En 2013 Bernardo Bertolucci admitió en una entrevista en directo que el célebre coito anal con mantequilla de El último tango en París fue una escena improvisada que se les ocurrió a Marlon Brando y a él el mismo día de la filmación. "Me porté de una manera horrible con Maria" dice Bertolucci, en referencia a la actriz Maria Schneider, "porque no le dije lo que iba a suceder, porque quería su reacción como niña, no como actriz". La confesión revela la delgada línea que separa la ficción de la realidad, por no hablar de la falta de escrúpulos de algunos cineastas a la hora de plasmar un guión en la pantalla. "¿Sabes?, para hacer películas, algunas veces, para obtener algo creo que tenemos que ser completamente fríos. No quería que Maria fingiera su humillación, su rabia: no quería que actuara, quería que lo sintiera". Desde luego, lo consiguió: la jovencísima actriz salió traumatizada de por vida, intentó suicidarse varias veces y estuvo internada en diversos centros psiquiátricos. Ni Bertolucci ni Brando le pidieron perdón jamás.
Lo más triste de quienes justifican este repugnante procedimiento artístico es el argumento de que, por supuesto, no hubo penetración real, como si hiciera falta tal cosa, como si no bastaran la sorpresa, la violencia y el asco de que un compañero de rodaje mucho mayor que tú te tumbe en el suelo, te arranque la ropa interior y te restriegue los genitales por el culo en aras de conseguir un realismo atroz. Con El último tango en París siempre le he dado la razón a Truman Capote, quien decía que se trataba de una pretenciosa ridiculez que rebosa mala literatura por los cuatro costados. Pero aunque estuviera equivocado y se tratase de la obra maestra del cine que dicen que es, ello no justificaría ni un solo gramo del dolor de Maria Schneider, la rabia y la humillación que Bertolucci quería que sintiera aquella muchacha de diecinueve años. Cuando precisamente la clave del trabajo de un actor es el fingimiento, la actuación.

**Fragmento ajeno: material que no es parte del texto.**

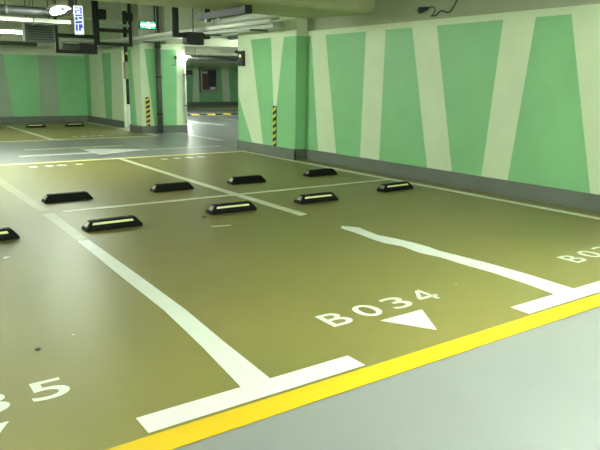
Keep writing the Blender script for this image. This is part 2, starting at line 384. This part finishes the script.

Por desgracia, el caso de Maria Schneider es sólo uno más en el largo rosario de actrices o actores vapuleados y manipulados en nombre del séptimo arte. En Apocalypse Now, para sacar a flote los demonios del capitán Willard, Coppola obligó a emborracharse a Martin Sheen, quien improvisó en calzoncillos, ebrio y enloquecido, una pelea consigo mismo que acabó con el espejo roto de un puñetazo y una mano chorreando sangre. Poco después Sheen sufrió un ataque al corazón que estuvo a punto de matarlo y lo mantuvo fuera del rodaje tres semanas. Ellen Burstyn contó cómo, en una escena de El exorcista, uno de los especialistas tenía que arrojarla al suelo con fuerza. Aunque ella le advirtió que le estaba haciendo daño, vio cómo el director William Friedkin le guiñaba un ojo para que no le hiciera caso y el resultado fue una lesión de espalda permanente.
Peor suerte han sufrido los animales en el cine. Durante el rodaje de Andrei Rublev, una obra maestra indiscutible, Andrei Tarkovski quemó una vaca viva y tiró un caballo desde lo alto de un campanario. En una entrevista, Paul Naschy me contó que jamás podría perdonar a Ricardo Franco y a José Luis Gómez la asquerosidad de que mataran a un burro y a un perro en La familia de Pascual Duarte. "Lo del perro fue una canallada, era un animal buenísimo" me dijo Naschy, "muy cariñoso, un perro que había acompañado al equipo durante todo el rodaje. Hay que ser muy mal nacido para hacer algo así, pegarle un tiro a un perro, con lo fácil que es utilizar un narcótico". Es más fácil hacerlo de verdad, Paul, ya que, según Bertolucci, para conseguir ciertas cosas, como el tango a la mantequilla, hay que ser completamente frío. O mejor aun, un puto psicópata.